El Potential
Immersive Technologies
Semester programme:Multimedia Design & Concepts
Research group:Interaction Design
Project group members:Li-Ming Hillman
Furkan Smail
Quinn Lutters
Yassin Chehlaoui
Emmanuel Wilson
Joseph Nicholas
Project description
How can we design an intuitive app that gives a clear, accessible overview of the five wellbeing pillars by identifying essential metrics, understanding user needs and skill levels, tailoring data per role, and visualizing information without causing confusion or overload?
Context
Designing a dashboard for equestrian needs, in which 3 different apps' data is combined.
Results
An interactive Figma prototype and answers to the following research questions:
“How can we design an intuitive app that gives a clear, accessible overview of the five wellbeing pillars by identifying essential metrics, understanding user needs and skill levels, tailoring data per role, and visualizing information without causing confusion or overload?”
An intuitive app for monitoring the five wellbeing pillars can be achieved by designing primarily around the needs of riders and trainers, while ensuring the same data remains meaningful for other stakeholders through aggregation and clarity. Riders and trainers are the primary users, as they interact with the dashboard daily and make time-critical decisions that directly affect horse welfare and performance. Designing for their needs establishes a strong usability baseline that can be extended to veterinarians, managers, owners, and federations.
Clarity starts with identifying the most essential information for each pillar. By focusing on current status, recent changes, and signals that require action, the dashboard translates complex and fragmented data into understandable insights. Presenting this information through recognizable trends and clear status indicators, rather than raw metrics, enables users to quickly assess whether intervention is needed.
“Who is our target audience?”
Riders and trainers are the primary target audience due to their frequent interaction with data and direct responsibility for horse wellbeing. Other roles use the data less frequently and at a more abstract level, making aggregated views sufficient for their needs.
“What info matters most for each of the five pillars?”
Each pillar emphasizes actionable insights: Training focuses on workload and progression, Biomechanics on movement quality and symmetry, Nutrition on intake balance and consistency, Environment on stable conditions and external factors, and Mental State on an aggregated score derived from the other pillars.
“Which are the user groups? What do they all need individually?”
Five user groups were identified: riders/trainers, veterinarians/physios, managers/coaches, owners, and federations. Their needs range from daily, detailed insights to periodic, high-level overviews, requiring flexible data presentation without system fragmentation.

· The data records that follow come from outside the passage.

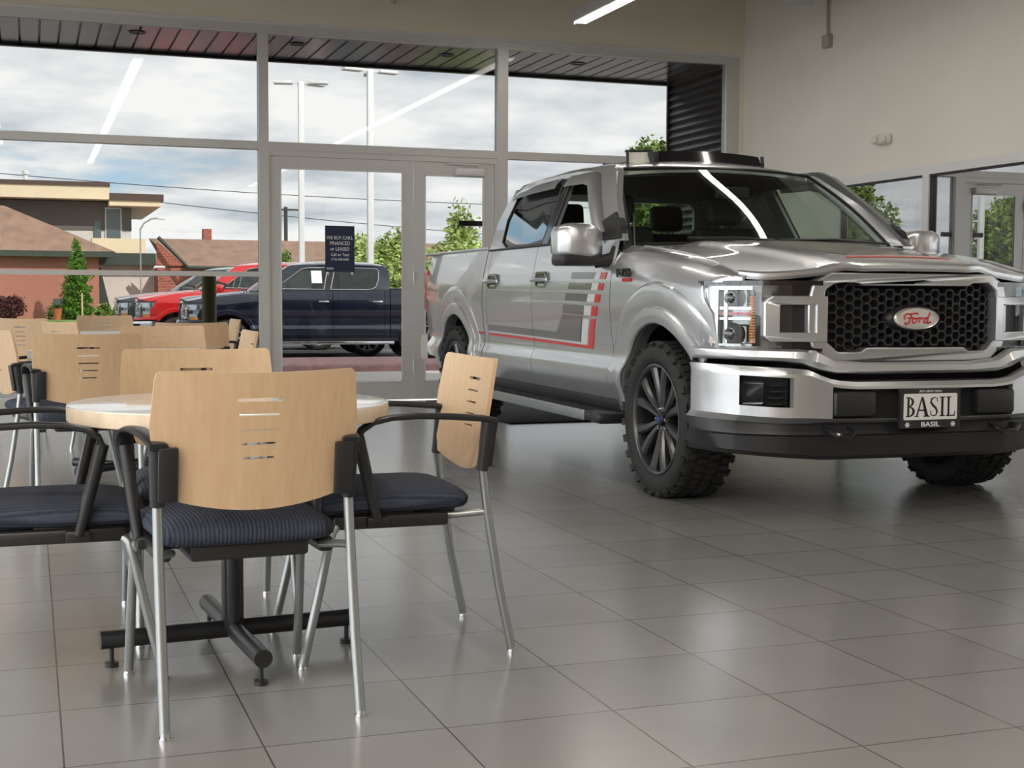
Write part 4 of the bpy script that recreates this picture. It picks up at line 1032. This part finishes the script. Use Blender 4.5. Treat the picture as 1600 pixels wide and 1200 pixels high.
    for x in (-1.62, -2.55):
        for y in (-.40, .40):
            st = MB(); st.box((x-.25, y-.25, .78), (x+.27, y+.25, .98), .05, seg=3)
            st.box((-.07, -.25, 0), (.07, .25, .60), .05, Matrix.Translation((x-.24, y, .94)) @ Matrix.Rotation(R(-12), 4, 'Y'), 3); so = st.build('truck_seat', 'seat_leather', t, sharp=60)
            hd = MB(); hd.box((-.045, -.13, 0), (.045, .13, .19), .04, Matrix.Translation((x-.37, y, 1.55)) @ Matrix.Rotation(R(-8), 4, 'Y'), 3); hd.tube([(x-.36, y-.05, 1.44), (x-.37, y-.05, 1.58)], .007, 6); hd.tube([(x-.36, y+.05, 1.44), (x-.37, y+.05, 1.58)], .007, 6); hd.build('headrest', 'seat_leather', so, sharp=60)
    m_ = MB(); m_.box((-.045, -.11, -.035), (.0, .11, .035), .012, Matrix.Translation((-1.08, 0, 1.70))); m_.build('inner_mirror', 'black_plastic', t)
    if detail:
        # roof deflector over the sun roof
        rows = [[(-1.50-.10*(y/.5)**2, y, 1.922), (-1.535-.10*(y/.5)**2, y, 1.965), (-1.56-.10*(y/.5)**2, y, 2.000-.012*(y/.5)**2)] for y in lin(-.33, .47, 17)]
        m_ = MB(); m_.slab(rows, (-.02, 0, -.004)); rd = m_.build('roof_deflector', 'black_gloss', t, sharp=50)
        rows = [[(-1.50-.10*(y/.5)**2, y, 1.915), (-1.56-.10*(y/.5)**2, y, 1.992)] for y in lin(-.485, -.335, 5)]
        MB().slab(rows, (-.006, 0, 0)).build('deflector_window', 'clear_plastic', rd)
        m_ = MB(); m_.tube([r_[1] for r_ in rows]+[(-1.58, -.32, 1.995)], .008, 6); m_.tube([(-1.60, -.49, 1.90), (-1.60, -.49, 1.985), (-1.585, -.47, 1.996)], .010, 6); m_.tube([(-1.6, -.49, 1.90), (-2.0, -.49, 1.935)], .01, 6); m_.build('deflector_frame', 'black_plastic', rd); MB().box((-1.60, -.355, 1.91), (-1.49, -.32, 1.985), .008).build('deflector_clip', 'black_plastic', rd); MB().tube([(-1.585, .475, 1.90), (-1.60, .475, 1.985)], .013, 6).build('deflector_clip', 'black_plastic', rd)
        m_ = MB(); m_.slab([[(x, y, 1.966-.0*x+.004-.05*(y/.6)**2-.02*((x+2.1)/.5)**2) for y in lin(-.5, .5, 9)] for x in lin(-2.55, -1.68, 7)], (0, 0, -.008)); m_.build('sunroof_glass', 'black_gloss', t)
        m_ = MB(); m_.tube([(-.52, -.90, 1.345), (-.545, -.90, 1.52)], [.006, .003], 6); m_.build('antenna', 'black_plastic', t)
        # graphics on both sides and on the hood
        for s in (-1, 1):
            DS = dict(grey=[], white=[], red=[])
            for zt_, zb_, xg0, xg1, xw, xr in ((1.205, 1.166, -1.262, -.880, -.795, -.708), (1.142, 1.102, -1.292, -.915, -.812, -.738), (1.078, 1.032, -1.345, -.978, -.862, -.780), (1.010, .953, -1.388, -1.034, -.918, -.828)):
                sl = .02
                DS['grey'].append([(xg0-sl, zb_), (xg1-sl, zb_-.006), (xg1, zt_-.006), (xg0, zt_)])
                DS['white'].append([(xg1+.004-sl, zb_-.006), (xw-sl, zb_-.008), (xw, zt_-.008), (xg1+.004, zt_-.006)])
                DS['red'].append([(xw+.006-sl, zb_-.008), (xr-sl, zb_-.010), (xr, zt_-.010), (xw+.006, zt_-.008)])
            DS['grey'] += [[(-1.60, .79), (-1.150, .785), (-1.085, .940), (-1.41, .946)], [(-2.000, .797), (-1.60, .79), (-1.52, .835), (-2.000, .842)], [(-2.985, .812), (-2.008, .797), (-2.008, .842), (-2.985, .855)]]
            DS['white'] += [[(-1.14, .772), (-1.04, .772), (-.965, .925), (-1.062, .923)], [(-1.995, .786), (-1.14, .772), (-1.14, .780), (-1.995, .793)], [(-2.985, .799), (-2.008, .786), (-2.008, .793), (-2.985, .806)]]
            DS['red'] += [[(-1.03, .752), (-.955, .748), (-.870, .926), (-.940, .925)], [(-1.995, .764), (-.955, .748), (-.955, .764), (-1.995, .781)], [(-2.985, .777), (-2.008, .764), (-2.008, .781), (-2.985, .794)], [(-3.335, .781), (-3.118, .779), (-3.118, .796), (-3.335, .798)]]
            for nm, q_ in DS.items():
                m_ = MB()
                for d in q_: decal(m_, d, s)
                m_.build('side_decal', 'decal_'+nm, t, sharp=40)
            bd_ = MB(); decal(bd_, [(-.60, 1.155), (-.30, 1.152), (-.30, 1.205), (-.60, 1.208)], s, off=.0015, w=lambda x, z: min(side(x, z), 1.0))
            ybase = s*.992
            fr_ = (lambda x, z: frame((x, s*1.0005, z), (-s*-1*1.0, 0, 0) if False else ((1, 0, 0) if s < 0 else (-1, 0, 0)), (0, 0, 1)))
            M_ = fr_(-.45, 1.186)
            text('F-150', .062, M_, 'black_gloss', 'badge', t, depth=.004, sx=1.35, bold=.002)
            text('LARIAT', .026, fr_(-.40, 1.148), 'decal_red', 'badge', t, depth=.004, sx=1.4, bold=.001)
        hd = MB()
        def hdec(pts, mname, off=.003):
            a, b, c_, d = [Vector((p[0], p[1])) for p in pts]; P = []
            for i in range(9):
                u = i/8; lo = a.lerp(b, u); hi = d.lerp(c_, u); P.append([(q_.x, q_.y, hood_z(q_.x, q_.y)+off) for q_ in [lo.lerp(hi, j/4) for j in range(5)]])
            MB().slab(P, (0, 0, -.002)).build('hood_decal', mname, t, sharp=40)
        hdec([(-.42, -.33), (.60, -.235), (.60, .235), (-.42, .33)], 'hood_decal')
        hdec([(.608, -.245), (.608, .245), (.622, .258), (.622, -.258)], 'decal_white')
        hdec([(.626, -.262), (.626, .262), (.680, .30), (.680, -.30)], 'decal_red')
    return t

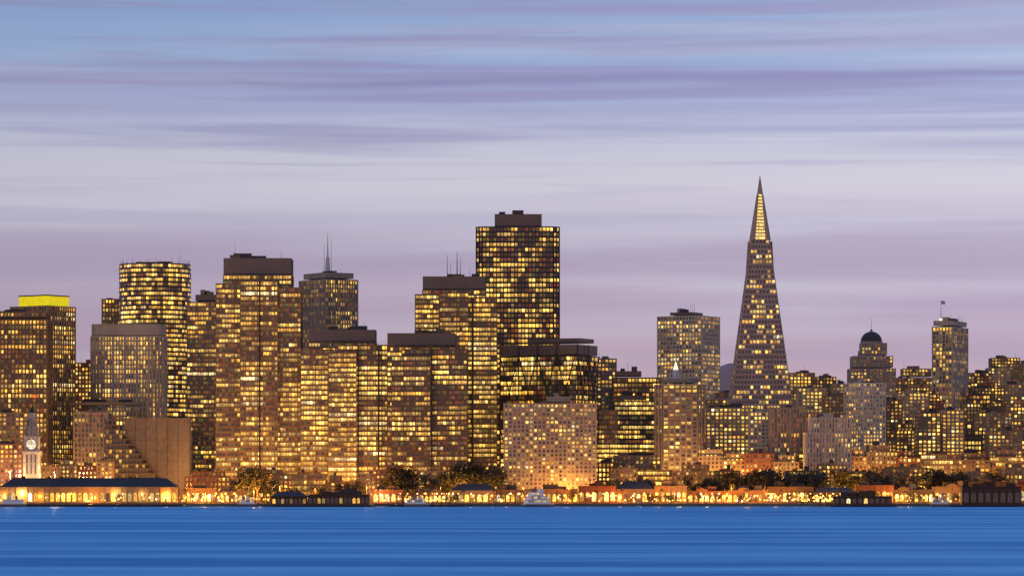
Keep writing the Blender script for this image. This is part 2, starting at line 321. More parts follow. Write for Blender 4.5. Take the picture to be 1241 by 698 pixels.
# pyramid
def pyramid():
    D=3020; s=D/F; m=M(); r=random.Random(99)
    zt=Z(212,D)-G; k=10.6/80.0
    h=lambda z:(zt-z)*k
    fl=(Z(292,D)-G); n1=52; fh=fl/n1
    zc=Z(236,D)-G
    fr=[((1,0),(0,-1)),((0,1),(1,0)),((-1,0),(0,1)),((0,-1),(-1,0))]
    def P(u,n,ss,z,d): return (u[0]*ss+n[0]*(h(z)+d),u[1]*ss+n[1]*(h(z)+d),z)
    sq=lambda z,d:[(-h(z)-d,-h(z)-d),(h(z)+d,-h(z)-d),(h(z)+d,h(z)+d),(-h(z)-d,h(z)+d)]
    m.prism(sq(0,0),0,zc,1,P2=sq(zc,0))
    for i in range(n1):
        za=i*fh; zb=za+fh*.42; ze=za+fh
        m.prism(sq(za,.35),za,zb,0,P2=sq(zb,.35))
        for q,(u,n) in enumerate(fr):
            w=h(ze)*2; nb=max(2,round(w/2.7)); bw=w/nb
            fp=.48 if r.random()<.8 else .12; st=False
            for j in range(nb+1):
                sc=-w/2+j*bw; a=max(-w/2-.3,sc-.4); b=min(w/2+.3,sc+.4)
                for (A,B,C,E) in [(P(u,n,a,zb,.3),P(u,n,b,zb,.3),P(u,n,b,ze,.3),P(u,n,a,ze,.3)),(P(u,n,a,zb,0),P(u,n,a,zb,.3),P(u,n,a,ze,.3),P(u,n,a,ze,0)),(P(u,n,b,zb,.3),P(u,n,b,zb,0),P(u,n,b,ze,0),P(u,n,b,ze,.3))]:
                    m.poly([A,B,C,E],0)
            if q==2: continue
            for j in range(nb):
                if r.random()>.4: st=r.random()<fp
                c=litcol(r,1.1) if st else (.006,.004,.003)
                a=-w/2+j*bw+.4;b=a+bw-.8
                m.poly([P(u,n,a,zb,.05),P(u,n,b,zb,.05),P(u,n,b,ze,.05),P(u,n,a,ze,.05)],2,c)
    nl=14; zs=fl
    for i in range(nl):
        za=zs+(zc-zs)*i/nl; ze=zs+(zc-zs)*(i+1)/nl; zb=za+(ze-za)*.3
        m.prism(sq(za,.3),za,zb,0,P2=sq(zb,.3))
        for u,n in fr:
            a=-h(ze)*.6;b=-a
            m.poly([P(u,n,a,zb,.05),P(u,n,b,zb,.05),P(u,n,b,ze,.05),P(u,n,a,ze,.05)],2,(1.1,.72,.18) if r.random()<.75 else (.5,.3,.08))
            for sg in (-1,1):
                m.tube(P(u,n,sg*h(za)*.84,za,.12),P(u,n,sg*h(ze)*.84,ze,.12),h(za)*.18,h(ze)*.18,5,0)
    m.prism(sq(zc,.2),zc,zt-.2,0,P2=[(-.12,-.12),(.12,-.12),(.12,.12),(-.12,.12)])
    zw0=Z(345,D)-G; xw=15.2*s; zw1=Z(293,D)-G; t=4.2
    for sg in (-1,1):
        A=[(sg*h(zw0)*.6,-t),(sg*(xw+1.6),-t),(sg*(xw+1.6),t),(sg*h(zw0)*.6,t)]
        B=[(sg*h(zw1)*.6,-t*.8),(sg*xw*.96,-t*.8),(sg*xw*.96,t*.8),(sg*h(zw1)*.6,t*.8)]
        if sg<0: A=A[::-1];B=B[::-1]
        m.prism(A,zw0,zw1,0,P2=B)
    m.obj('pyramid_skyscraper',[W['quartz'],DARKGL,WIN,ROOF,W['mech'],METAL],(X(921,D),D,G),0)
pyramid()
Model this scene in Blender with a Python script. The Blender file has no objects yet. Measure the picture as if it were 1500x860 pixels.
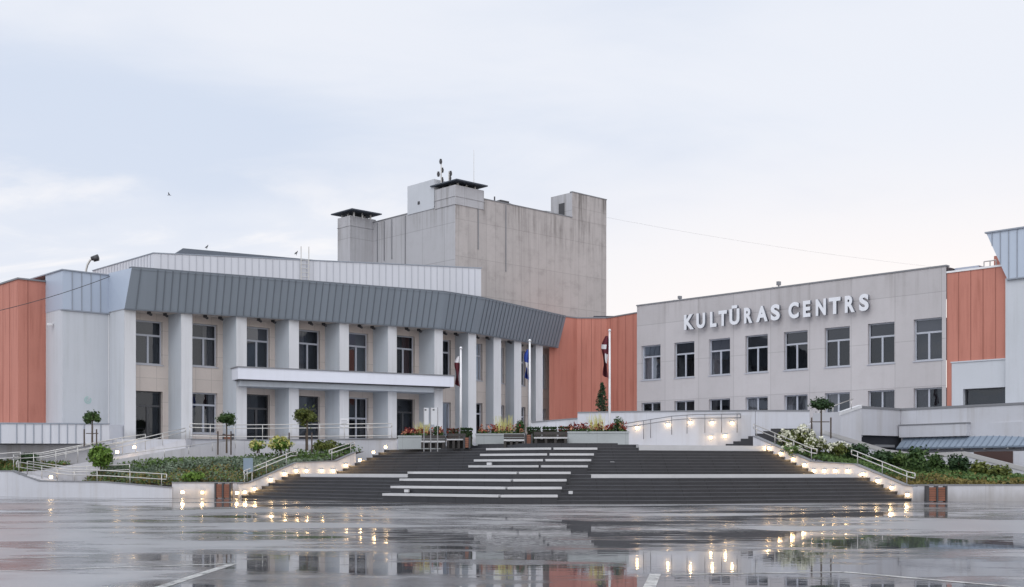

“What technical skills do the users have, or lack thereof?”
Most users have strong domain expertise but limited technical and data-analysis skills. Complex graphs, abstract metrics, and hidden interactions increase misinterpretation, reinforcing the need for explicit labeling, familiar patterns, and low cognitive effort.
“How can we tailor the data for riders/trainers while still being usable for other roles?”
This can be achieved through a single dashboard structure with role-based granularity, configurable widgets, and progressive disclosure. Riders and trainers receive detailed, daily insights, while other users access summarized and contextualized views.
“What causes confusion, mistakes, or miscommunication?”
Unclear terminology, insufficient visual hierarchy, hidden navigation, and excessive averaging were the main sources of confusion, often leading to incorrect conclusions.
“How can we show data without overwhelming users?”
By prioritizing overview before detail, using clear visual hierarchy, concise indicators, and optional deeper exploration, the dashboard supports fast understanding without cognitive overload.
Overall, this project demonstrates that a complex equestrian ecosystem can be translated into a clear, actionable dashboard through research-driven prioritization, user-centered simplification, and structured visualization, forming a strong foundation for future development in professional equestrian practice.
About the project group
We are a diverse group of students who were motivated by Caroliens enthusiastic speech about the need for an interactive dashboard. This project spanned eight week during which we applied the design thinking method.